Out of unrest and arrogant pride, Jesus, I come, Jesus, I come; Into Thy blessed will to abide, Jesus, I come to Thee; Out of myself to dwell in Thy love, Out of despair, into raptures above, Upward for aye on wings like a dove, Jesus, I come to Thee.

Out of the fear and dread of the tomb, Jesus, I come, Jesus, I come; Into the joy and light of Thy home, Jesus, I come to Thee; Out of the depths of ruin untold, Into the peace of Thy sheltering fold, Ever Thy glorious face to behold, Jesus, I come to Thee.

longing for a home

On my 15 hour trip across Iowa, Illinois, Indiana, and Michigan, I finally had time to process Van Gogh's letters to his brother Theo. The lyrics to the new Matthew Perryman Jones song, "O Theo" have accompanied many of my night runs, but I hadn't realized they were so old. They date back to intimate correspondence between Van Gogh and his brother and one such letter inspired this especially earnest and confessional song. There's something magnetic about the words - something that pulls you in and makes you listen to what was painfully penned from a brother to a brother of a dreadful waywardness.

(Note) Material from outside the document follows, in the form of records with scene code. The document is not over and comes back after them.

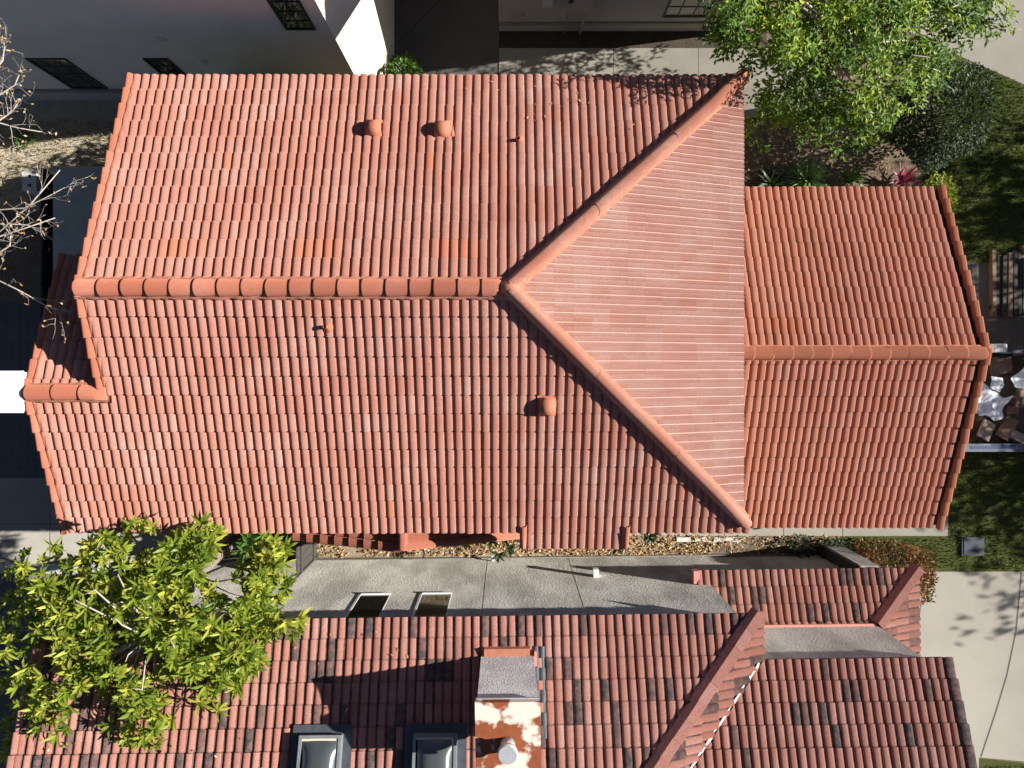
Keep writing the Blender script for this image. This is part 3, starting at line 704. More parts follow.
for x in (-10.9, -12.4): m.box(x, x+.015, -5.38, -3.06, .0205, .0235)
m.box(-40, -8.3, -4.31, -4.295, .0205, .0240)
struct(m, 'front_slab_joints', M['joint'])
m = MB(); m.box(-40, -9.02, -5.62, -5.385, -.05, .12); struct(m, 'kerb', M['kerb'])
sheet('front_driveway', rect(-40,-9.02,-30,-5.625), .007, M['greyconc'])
# alley between the two houses
sheet('alley_bed', rect(-8.2,4.5,-5.2,-3.1), .007, M['mulch'])
m = MB(); m.box(.9, 11.9, -4.62, -3.12, -.05, .03); struct(m, 'side_path', M['concrete'])
m = MB()
for x in (2.6, 4.35, 5.85, 7.45, 9.05): m.box(x, x+.014, -4.62, -3.6, .0305, .034)
struct(m, 'side_path_joints', M['joint'])
# right side
sheet('back_lawn', [(9.6,2.78), (60,2.78), (60,-12+15), (13.98,7.58), (12.35,8.30), (9.6,8.3)] if False else [(11.0,2.78), (40,2.78), (40,6.5), (13.98,7.58), (12.35,8.30), (11.2,8.8), (11.7,7.0), (11.5,5.4), (11.05,4.6)], .006, M['lawn'])
sheet('rear_driveway', [(12.35,8.31), (13.98,7.59), (40,6.51), (40,40), (10.5,40), (10.5,9.2)], .009, M['driveway'])
sheet('grey_path', rect(10.06,40,-2.2,2.77), .008, M['greyconc'])
sheet('side_lawn', [(8.9,-5.6), (40,-5.55), (40,-2.21), (11.92,-2.21), (11.92,-4.63), (8.9,-4.64)], .006, M['lawn'])
sheet('front_drive', [(9.7,-5.6), (40,-5.56), (40,-11.5), (14.2,-10.75), (12.75,-10.62), (12.4,-30), (8.5,-30), (8.5,-5.97), (9.7,-5.97)], .012, M['driveway'])
sheet('front_lawn', [(12.76,-10.65), (14.2,-10.8), (40,-11.6), (40,-30), (12.45,-30)], .006, M['lawn'])
m = MB(); pts = [(13.9,-5.6), (13.75,-7.2), (13.5,-8.4), (13.2,-9.4), (12.8,-10.6)]
for a, b in zip(pts, pts[1:]): m.poly([(a[0]-.018,a[1],.0165), (b[0]-.018,b[1],.0165), (b[0]+.018,b[1],.0165), (a[0]+.018,a[1],.0165)])
pts = [(11.25,-5.62), (11.22,-6.2), (11.12,-6.9), (11.05,-7.6), (10.98,-8.3)]
for a, b in zip(pts, pts[1:]): m.poly([(a[0]-.006,a[1],.0165), (b[0]-.006,b[1],.0165), (b[0]+.006,b[1],.0165), (a[0]+.006,a[1],.0165)])
struct(m, 'drive_joints', M['joint'])

# ------------------------------------------------------------------ loose things
# edging blocks in the alley
blk = None
for k, (x, y, l) in enumerate(((-4.72,-4.66,.34), (-4.05,-4.72,.42), (4.75-.2,-4.77,.42), (5.05,-4.77,.42), (5.55,-4.77,.42), (5.99-.02,-4.77,.36))):
    m = MB(); m.box(x, x+l, y, y+.12, 0, .085, rot=ru(-.02,.02)); o = m.build('edging_block', M['whiteblock'])
    lab = ['white block at the leaf bed by the dark gate, nearest the gate', 'white block among the dry leaves in front of the small bay gable',
           'first white block of the row by the concrete path, leftmost', 'second white block of the row along the concrete path',
           'third white block of the row along the concrete path', 'last white block of the row along the concrete path, rightmost'][k]
    tag(o, lab, 'edging block', 'white edging blocks in the alley')
m = MB()
for k in range(3):
    for j in range(5): m.box(-4.9+k*.4, -4.52+k*.4, -4.55+j*.105, -4.455+j*.105, .0, .045+ru(0,.006))
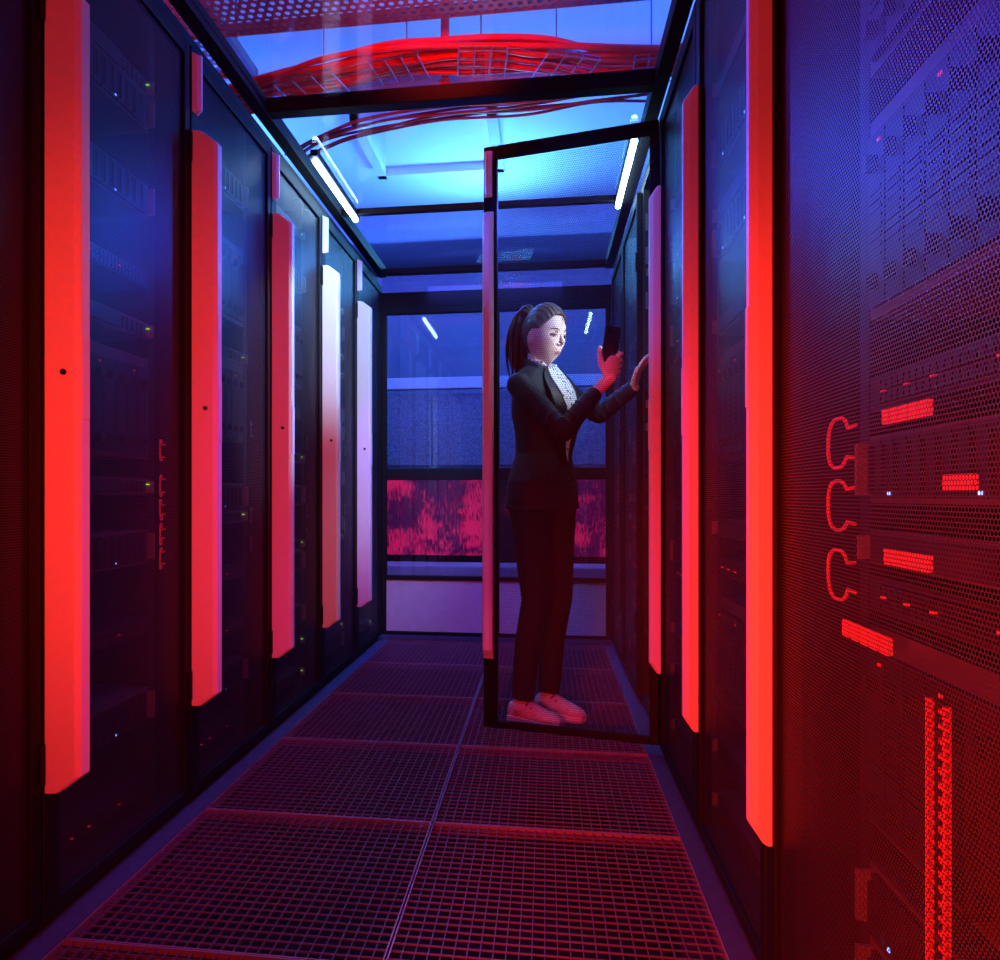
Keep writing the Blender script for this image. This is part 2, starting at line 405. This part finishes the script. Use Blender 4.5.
def basket(a, b_, label, w=.17, h=.13):
    d = (b_-a); L = d.length; d.normalize(); sd = Vector((-d.y,d.x,0)).normalized(); bm = bmesh.new(); up = Vector((0,0,1))
    offs = [(-w/2,h*.12),(-w/2,0),(-w/6,0),(w/6,0),(w/2,0),(w/2,h*.33),(w/2,h*.66),(w/2,h)]
    for u_, v_ in offs: tube(bm, [a+sd*u_+up*v_, b_+sd*u_+up*v_], .0022, 6)
    n = 3
    for i in range(n+1): tube(bm, [a+d*L*i/n+sd*u_+up*v_ for u_, v_ in offs], .0026, 6)
    m_ = (a+b_)/2; tube(bm, [m_+sd*w/2, Vector((m_.x, m_.y, CEZ))+sd*w/2], .003, 6)
    o = obj('cable_basket', bm, 'wire', off=m_, loc=m_); tag(o, label, 'cable tray', 'wire basket sections above the roof')
for i, (i0, i1, w_) in enumerate(((8,13,'leftmost'),(16,20,'second from left'),(23,27,'middle'),(30,35,'fourth from left'),(39,43,'rightmost'))):
    basket(sp1[i0]+Vector((0,0,-.014)), sp1[i1]+Vector((0,0,-.014)), '%s short wire basket section carrying thick red cables' % w_)
for j in range(18):
    ph_ = random.uniform(0, 6); am = random.uniform(.012,.030)
    pp = [p+Vector((random.uniform(-.02,.02), -.10+.0118*j+am*math.sin(ph_+i*1.7), .002+.012*(j%3)+random.uniform(0,.016))) for i, p in enumerate(p1)]
    bm = bmesh.new(); tube(bm, smooth_path(pp, 6), random.choice([.008,.0105,.0115]), 8)
    o = obj('data_cable', bm, 'cable', smooth=True); tag(o, 'thick red cable in the bundle above the nearest glass pane', 'cable', 'thick red cables in the wire basket')
p2 = [on_z(px, py, 2.42) for px, py in ((295,160),(330,140),(380,124),(450,114),(520,108),(600,98),(660,92))]
for j in range(7):
    pp = [p+Vector((random.uniform(-.03,.03), -.06+.018*j+random.uniform(-.02,.02), .01*(j%2))) for p in p2]
    bm = bmesh.new(); tube(bm, smooth_path(pp, 6), .0055, 6)
    o = obj('thin_cable', bm, 'cable_dark', smooth=True); tag(o, 'thin dark red cable in the loose run just beyond the thick roof beam', 'cable', 'thin red cables beyond the thick beam')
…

Under the silence of water, Into a sky full of birds Out from the land of our fathers, I am falling on your words, Oh...

Dark as the night of a preacher, I made a bed out of hay They paid me a handful of money, I gave it all away... All away...

And the righteous raised their stones And the devil threw his arrow That was longing for a home With nowhere to go, Oh, Theo...

In the half-life of the city, She took off all of her clothes I flew from the height of the mountains Into a valley of dry bones All alone

Then my heart was still unknown I was drunk and full of sorrows I was longing for a home With nowhere to go, Oh, Theo...

So, I set fires of starlight, To burn up against the despair I was caught in the tangles of midnight's Long, unanswered prayer: 'Are you there?'

And the light of morning grows On a field of fallen sparrows I was longing for a home With nowhere to go, Oh, Theo...

Are you pulled in to Van Gogh's plea for a home? Does something deep inside turn over when you read about his waywardness?

Van Gogh describes his desperate and failed attempts to cure himself of loneliness. He reaches out and lays all things bare, longing for a home.

In a phone conversation the other night, I heard the same longing - a beautiful soul captured by grace who longed for the security of "home" without the fear of abandonment. I heard her confession of sin and her fragile hope of new life. I heard fear drip from every excuse as she listed reasons why now is a hard time to turn from sin.

And right there we called spades "spades." We agreed about her sin and the fear that made her cling to it. We agreed that her life looked like Jesus hadn't accomplished anything on the cross - that He wasn't capable of holding her up when her world crashed.

We agreed that Jesus wanted a complete turn from sin so that she could look Him fully in the face and hear the words, "Child, you are mine."

I remember sitting on my friend's porch a cool, August night in high school. I remember trying desperately to convince my friend that I had sin to deal with. I remember my friend saying, "That's it?"

We all get desperate and blinded by sin. The only hope of redemption we have is to believe that Christ willingly stood in the place of that sin (because it is sin) and continually sits at the right hand of God interceding for us, not that we would continue in sin but that we would enjoy the freedom that comes through repentance.

And it is with this honest, repentant heart that we do find a home that is secure.